Rogue: No questions. I liked the payoff on the combat earbuds. (The reason Rogue is so very Jack Harkness Redux is that John Barrowman turned out to be A Huge Problem. Quite funny that RTD chose to so blatantly replace him; I wonder whether it was partly to draw attention to Barrowman's actions.)
The Legend of Ruby Sunday: "I bring Sutekh's gift of death to all humanity." Oh my gosh this was so fun. I was cackling like a loon. Sutekh?? Really?! I have the DVD of that old story; it includes a whole spoof documentary about Sutekh, so all I could think was "I bring Sutekh's gift of cookies...". Disappointed that it wasn't Susan, though maybe that means she's coming next season. Carole Ann Ford is still alive and all.
Empire of Death: Okay, so yeah. Sutekh hung to the side of the TARDIS for a thousand years or so in the time vortex, but this time doing so was fatal? Why, exactly? And Doctor, "bringing death to death" doesn't sound as cool as you think it does. My best explanation for this is that by killing Sutekh in the vortex, the Doctor wiped the effects of Sutekh's actions from history, though that doesn't explain why everyone still remembers.
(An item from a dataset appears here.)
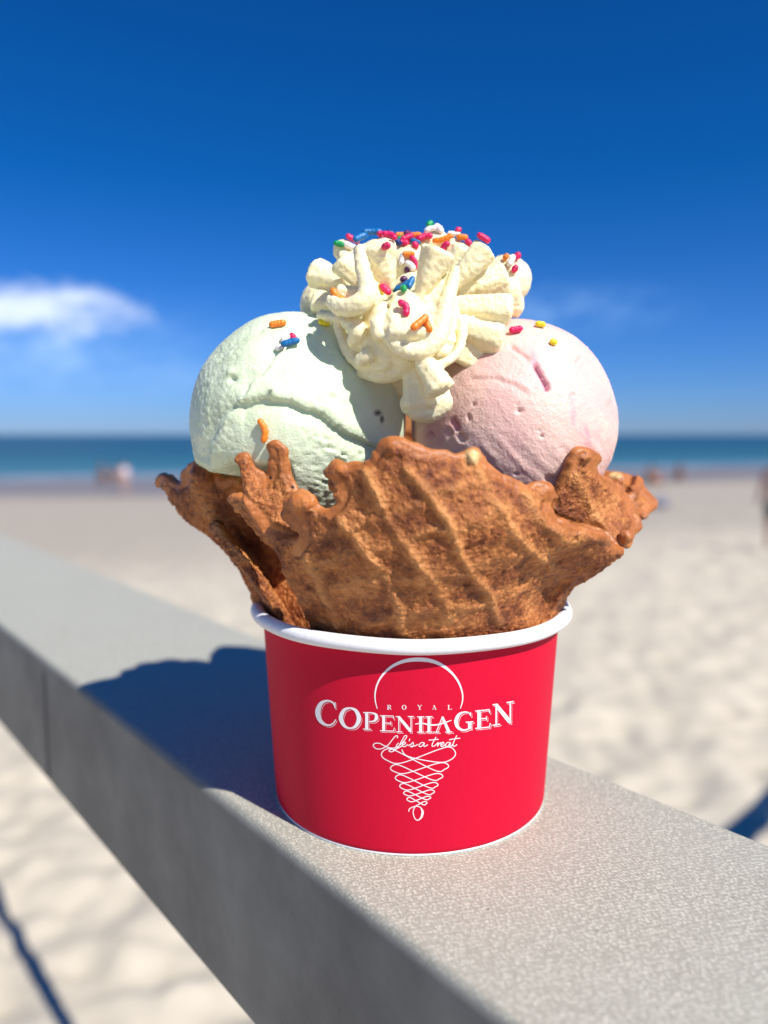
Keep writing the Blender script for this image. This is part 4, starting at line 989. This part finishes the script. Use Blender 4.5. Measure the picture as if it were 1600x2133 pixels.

Nor does it explain why he died, nor why the Doctor jumped straight to murder as a solution. (It's as bad as that time Thirteen decided treason against Space Amazon was a capital crime.)
But also, what was up with the Ruby reveal? Her mother is just nobody, fine. So why did the Doctor's memories of his encounter with her keep changing? Why did it keep snowing? Was Ruby just So Adopted that she broke reality because the Doctor told her she was special?
My best guess here is a combination of Sutekh and that time window. When the Doctor landed outside the church, Sutekh sensed the future use of the time window. Maybe he didn't understand what it was - he just felt the Doctor and Ruby were there one and a half times each - or maybe he knew exactly what it was, and how desperate the Doctor must be to use it. That convinced him that Ruby Sunday must be super special (and therefore a threat). The snow Ruby kept manifesting was actually Sutekh trying to force her memories to manifest in reality, so that he could figure out who she was.
Does that line up with what the Doctor said? Not really, but remember Rule One: the Doctor lies. Specifically he lies to make Ruby feel better. (Just like he lied about thinking she shouldn't go and see her birth mother; that's not a conversation you have after you take her directly to the woman, so it was either a lie or the Doctor really not understanding humans... or bad script-writing.)